During a campaign stop in Manchester, N.H. on Monday, presumptive Republican presidential nominee Mitt Romney was asked by a college student what he would do if elected to address the student debt crisis.

Romney responded voters shouldn't expect him to boost Pell grant awards or help pay off student loans.

"It is very tempting as a politician to say, 'You know what, I will just give you some money. The government is just going to give you some money and pay back your loans for you,'” Romney said. "I am not going to tell you something that is not the truth, because you know, that is just taking money from your other pocket and giving it to the other pocket."

Romney added, "I'm not going to promise all sorts of free stuff that I know you're going to end up paying for. What I want to do is give you a great job so you'll be able to pay it back yourself. And I want to get the government off your back, so you can keep more of what you earned."
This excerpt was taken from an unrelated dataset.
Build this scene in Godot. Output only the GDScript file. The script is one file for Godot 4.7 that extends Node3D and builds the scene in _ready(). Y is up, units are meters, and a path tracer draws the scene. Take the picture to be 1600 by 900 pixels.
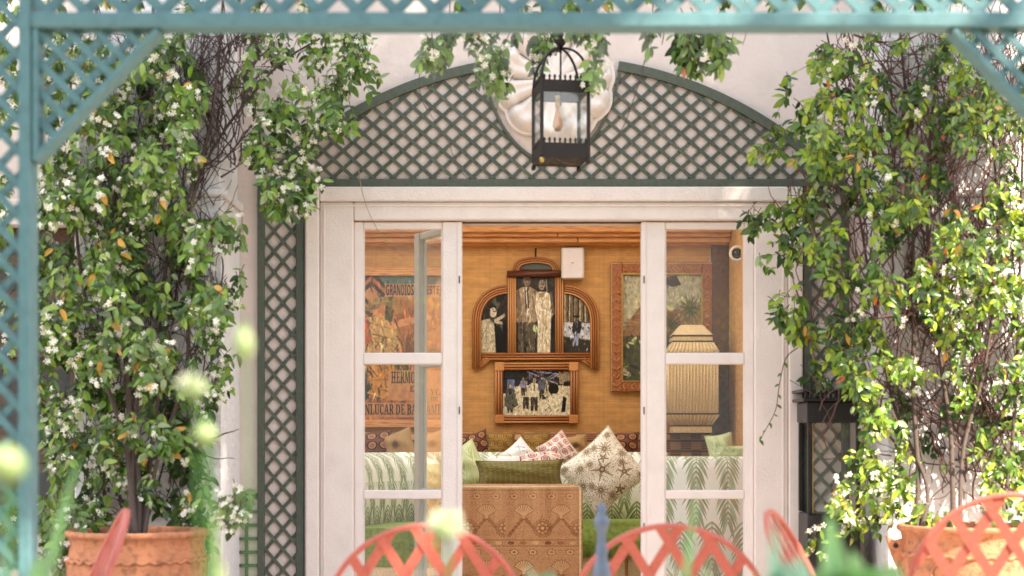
extends Node3D
# A jasmine-framed terrace door: trellis arch, bifold doors, and a rattan-furnished sitting room behind.
const FOCAL := 2475.0      # pixels of the 1600-wide photograph
const CAM_Z := 7.5
const EYE := 1.1
const HORIZON := 690.0
const SUN := Vector3(0.53, 0.72, 0.45)

var rng = RandomNumberGenerator.new()
var base = {}
var M = {}
var leaf_mesh: ArrayMesh
var leaf_kinds = []
var leaf_mats = []
var unit_box: ArrayMesh

func at(px: float, py: float, z: float) -> Vector3:
	var s = FOCAL / (CAM_Z - z)
	return Vector3((px - 800.0) / s, EYE + (HORIZON - py) / s, z)

func at2(p: Vector2, z: float) -> Vector2:
	var v = at(p.x, p.y, z)
	return Vector2(v.x, v.y)

func rf(a: float, b: float) -> float:
	return rng.randf_range(a, b)

func rv() -> Vector3:
	return Vector3(rf(-1, 1), rf(-1, 1), rf(-1, 1))

# ------------------------------------------------------------------ mesh kit
class MB:
	var st = SurfaceTool.new()
	func _init(smooth := false):
		st.begin(Mesh.PRIMITIVE_TRIANGLES)
		st.set_smooth_group(0 if smooth else -1)
	func smooth(on: bool):
		st.set_smooth_group(0 if on else -1)
	func v(p: Vector3, uv := Vector2.ZERO):
		st.set_uv(uv)
		st.add_vertex(p)
	func tri(a: Vector3, b: Vector3, c: Vector3, ua := Vector2.ZERO, ub := Vector2.ZERO, uc := Vector2.ZERO):
		v(a, ua); v(c, uc); v(b, ub)
	func quad(a: Vector3, b: Vector3, c: Vector3, d: Vector3, ua := Vector2(0, 1), ub := Vector2(1, 1), uc := Vector2(1, 0), ud := Vector2(0, 0)):
		tri(a, b, c, ua, ub, uc)
		tri(a, c, d, ua, uc, ud)
	func tri_out(a: Vector3, b: Vector3, c: Vector3, mid: Vector3):
		if (b - a).cross(c - a).dot((a + b + c) / 3.0 - mid) > 0: tri(a, b, c)
		else: tri(a, c, b)
	func box(c: Vector3, size: Vector3, ch := 0.0, bs := Basis.IDENTITY):
		var h = size / 2.0
		ch = minf(ch, minf(h.x, minf(h.y, h.z)) * 0.6)
		var f = func(s: Vector3, axis: int) -> Vector3:
			var p = Vector3.ZERO
			for k in 3: p[k] = s[k] * (h[k] if k == axis else h[k] - ch)
			return c + bs * p
		for a in 3:
			var b = (a + 1) % 3
			var d = (a + 2) % 3
			for sa in [-1.0, 1.0]:
				var q = []
				for k in [[-1.0, -1.0], [1.0, -1.0], [1.0, 1.0], [-1.0, 1.0]]:
					var s = Vector3.ZERO
					s[a] = sa; s[b] = k[0]; s[d] = k[1]
					q.append(f.call(s, a))
				tri_out(q[0], q[1], q[2], c); tri_out(q[0], q[2], q[3], c)
			if ch > 0.0:
				for sa in [-1.0, 1.0]:
					for sb in [-1.0, 1.0]:
						var q = []
						for k in [[-1.0, a], [1.0, a], [1.0, b], [-1.0, b]]:
							var s = Vector3.ZERO
							s[a] = sa; s[b] = sb; s[d] = k[0]
							q.append(f.call(s, k[1]))
						tri_out(q[0], q[1], q[2], c); tri_out(q[0], q[2], q[3], c)
		if ch > 0.0:
			for x in [-1.0, 1.0]:
				for y in [-1.0, 1.0]:
					for z in [-1.0, 1.0]:
						var s = Vector3(x, y, z)
						tri_out(f.call(s, 0), f.call(s, 1), f.call(s, 2), c)
	func span(a: Vector3, b: Vector3, ch := 0.0):
		box((a + b) / 2.0, (b - a).abs(), ch)
	func tube(pts: Array, r0: float, r1: float, sides := 6, cap := true, squash := 1.0):
		var n = pts.size()
		var rings = []
		var up = Vector3.UP
		for i in n:
			var d: Vector3 = (pts[mini(i + 1, n - 1)] - pts[maxi(i - 1, 0)]).normalized()
			if absf(d.dot(up)) > 0.97: up = Vector3(0.0, 0.3, 1.0).normalized()
			var x = d.cross(up).normalized()
			var y = x.cross(d).normalized()
			up = y
			var r = lerpf(r0, r1, float(i) / maxf(n - 1, 1))
			var ring = []
			for k in sides:
				var a = TAU * k / sides
				ring.append(pts[i] + (x * cos(a) * squash + y * sin(a)) * r)
			rings.append(ring)
		for i in n - 1:
			for k in sides:
				var k2 = (k + 1) % sides
				quad(rings[i][k], rings[i][k2], rings[i + 1][k2], rings[i + 1][k], Vector2(float(k) / sides, i), Vector2(float(k + 1) / sides, i), Vector2(float(k + 1) / sides, i + 1), Vector2(float(k) / sides, i + 1))
		if cap:
			for k in range(1, sides - 1):
				tri(rings[0][0], rings[0][k + 1], rings[0][k])
				tri(rings[n - 1][0], rings[n - 1][k], rings[n - 1][k + 1])
	func lathe(prof: Array, segs := 24, o := Vector3.ZERO, bs := Basis.IDENTITY, wob := 0.0):
		for i in prof.size() - 1:
			for k in segs:
				var q = []
				for e in [[i, k], [i, k + 1], [i + 1, k + 1], [i + 1, k]]:
					var a = TAU * (e[1] % segs) / segs
					var p: Vector2 = prof[e[0]]
					var rr = p.x * (1.0 + wob * sin(a * 3.0 + p.y * 9.0))
					q.append(o + bs * Vector3(cos(a) * rr, p.y, -sin(a) * rr))
				var v0 = float(i) / prof.size()
				var v1 = float(i + 1) / prof.size()
				var u0 = float(k) / segs
				var u1 = float(k + 1) / segs
				if prof[i].x < 1e-5: tri(q[0], q[2], q[3])
				elif prof[i + 1].x < 1e-5: tri(q[0], q[1], q[2])
				else: quad(q[0], q[1], q[2], q[3], Vector2(u0, v0), Vector2(u1, v0), Vector2(u1, v1), Vector2(u0, v1))
	func plate(poly: PackedVector2Array, z0: float, z1: float, uvbox := Rect2()):     # a flat outline with thickness, facing +z
		if Geometry2D.is_polygon_clockwise(poly): poly.reverse()
		var ids = Geometry2D.triangulate_polygon(poly)
		var f = func(p: Vector2) -> Vector2:
			return Vector2((p.x - uvbox.position.x) / uvbox.size.x, 1.0 - (p.y - uvbox.position.y) / uvbox.size.y) if uvbox.size.x > 0.0 else p
		for i in range(0, ids.size(), 3):
			var a = poly[ids[i]]
			var b = poly[ids[i + 1]]
			var c = poly[ids[i + 2]]
			if (b - a).cross(c - a) < 0:
				var t = b
				b = c; c = t
			tri(Vector3(a.x, a.y, z1), Vector3(b.x, b.y, z1), Vector3(c.x, c.y, z1), f.call(a), f.call(b), f.call(c))
			tri(Vector3(a.x, a.y, z0), Vector3(c.x, c.y, z0), Vector3(b.x, b.y, z0))
		var n = poly.size()
		# the outline may come either way round in y-up space: decide by its area
		var area = 0.0
		for i in n: area += poly[i].cross(poly[(i + 1) % n])
		for i in n:
			var a = poly[i]
			var b = poly[(i + 1) % n]
			if area < 0:
				var t = a
				a = b; b = t
			quad(Vector3(a.x, a.y, z0), Vector3(b.x, b.y, z0), Vector3(b.x, b.y, z1), Vector3(a.x, a.y, z1), f.call(a), f.call(b), f.call(b), f.call(a))
	func strip(pts: Array, wid: float, z0: float, z1: float):         # a band of given width that follows points, its left edge on them
		var n = pts.size()
		var L = []
		var R = []
		for i in n:
			var d: Vector2 = (pts[mini(i + 1, n - 1)] - pts[maxi(i - 1, 0)]).normalized()
			var q = Vector2(d.y, -d.x)
			L.append(pts[i]); R.append(pts[i] + q * wid)
		for i in n - 1:
			var a: Vector2 = L[i]; var b: Vector2 = R[i]; var c: Vector2 = R[i + 1]; var d: Vector2 = L[i + 1]
			quad(Vector3(a.x, a.y, z1), Vector3(b.x, b.y, z1), Vector3(c.x, c.y, z1), Vector3(d.x, d.y, z1))
			quad(Vector3(d.x, d.y, z0), Vector3(c.x, c.y, z0), Vector3(b.x, b.y, z0), Vector3(a.x, a.y, z0))
			quad(Vector3(a.x, a.y, z0), Vector3(a.x, a.y, z1), Vector3(d.x, d.y, z1), Vector3(d.x, d.y, z0))
			quad(Vector3(b.x, b.y, z1), Vector3(b.x, b.y, z0), Vector3(c.x, c.y, z0), Vector3(c.x, c.y, z1))
		for e in [0, n - 1]:
			var a: Vector2 = L[e]; var b: Vector2 = R[e]
			quad(Vector3(a.x, a.y, z0), Vector3(b.x, b.y, z0), Vector3(b.x, b.y, z1), Vector3(a.x, a.y, z1))
	func sweep(path: Array, sec: Array, us := 1.0, vs := 1.0):       # sec: (inward offset, height) outline, along a path in plan
		var n = path.size()
		var rings = []
		var run = 0.0
		var runs = []
		for i in n:
			var d: Vector2 = (path[mini(i + 1, n - 1)] - path[maxi(i - 1, 0)]).normalized()
			var q = Vector2(-d.y, d.x)
			if i > 0: run += path[i].distance_to(path[i - 1])
			runs.append(run)
			var ring = []
			for s in sec:
				var p: Vector2 = path[i] + q * s.x
				ring.append(Vector3(p.x, s.y, p.y))
			rings.append(ring)
		var along = [0.0]
		for k in range(1, sec.size() + 1):
			along.append(along[k - 1] + sec[k % sec.size()].distance_to(sec[k - 1]))
		for i in n - 1:
			for k in sec.size():
				var k2 = (k + 1) % sec.size()
				quad(rings[i][k], rings[i + 1][k], rings[i + 1][k2], rings[i][k2], Vector2(runs[i] * us, along[k] * vs), Vector2(runs[i + 1] * us, along[k] * vs), Vector2(runs[i + 1] * us, along[k + 1] * vs), Vector2(runs[i] * us, along[k + 1] * vs))
		for e in [0, n - 1]:
			var mid = Vector3.ZERO
			for p in rings[e]: mid += p / sec.size()
			for k in sec.size():
				if e == 0: tri(mid, rings[e][k], rings[e][(k + 1) % sec.size()])
				else: tri(mid, rings[e][(k + 1) % sec.size()], rings[e][k])
	func done() -> ArrayMesh:
		st.generate_normals()
		return st.commit()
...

His running mate Paul Ryan, a Wisconsin Republican, added candidates need to address rising tuition costs. To be sure, tuition has skyrocketed out of proportion from other products' measure of inflation, as a result of states across the country slashing funding for public higher education.

More than 37 million Americans owe student debt, and a majority of students take on loans to attend college. It surpasses all other forms of consumer debt, topping $1 trillion, and cannot be discharged in bankruptcy.

It wasn't a new statement from Romney on Monday, since he said in March he wouldn't promise more federal money to students and families paying for college and not to expect the government to forgive student loan debt. Ryan proposed a budget in the House that would prevent up to one million low-income students from receiving Pell grants.

President Obama began attacking Romney over his education plans in speeches on Tuesday. In Iowa, Obama has run ads specifically about college aid, criticizing Romney for telling students to "borrow money from your parents" to attend school.

“I want to make sure everybody understands not everybody has parents who have the money to lend,” Obama said Tuesday in a speech at Capital University. “You know, that may be news to some folks, but it’s the truth.”

Obama also launched a new website on Tuesday touting his student loan reform measures and comparing them with Romney's positions. Specifically it promotes the "Pay As You Earn" plan, which caps monthly federal student loan repayment at 10 percent of monthly discretionary income. It also breaks down benefits depending on where someone lives.

Meanwhile, the Romney campaign has criticized Obama for tuition increases that occurred during his term.

"Under President Obama, the costs of college have skyrocketed -- making it more difficult for students to attend college -- and his economic policies have made it harder for graduates to get jobs," Amanda Henneberg, Romney campaign spokesperson, said.

The President has said several times in 2012 colleges must work to contain costs and not rely on tuition increases in the absence of state funding. If they do not, Obama said, they could lose out on federal money.

Obama and Romney did find themselves in agreement over the summer about extending the discounted interest rate on subsidized federal loans, which had been set to increase from 3.4 percent to 6.8 percent on July 1.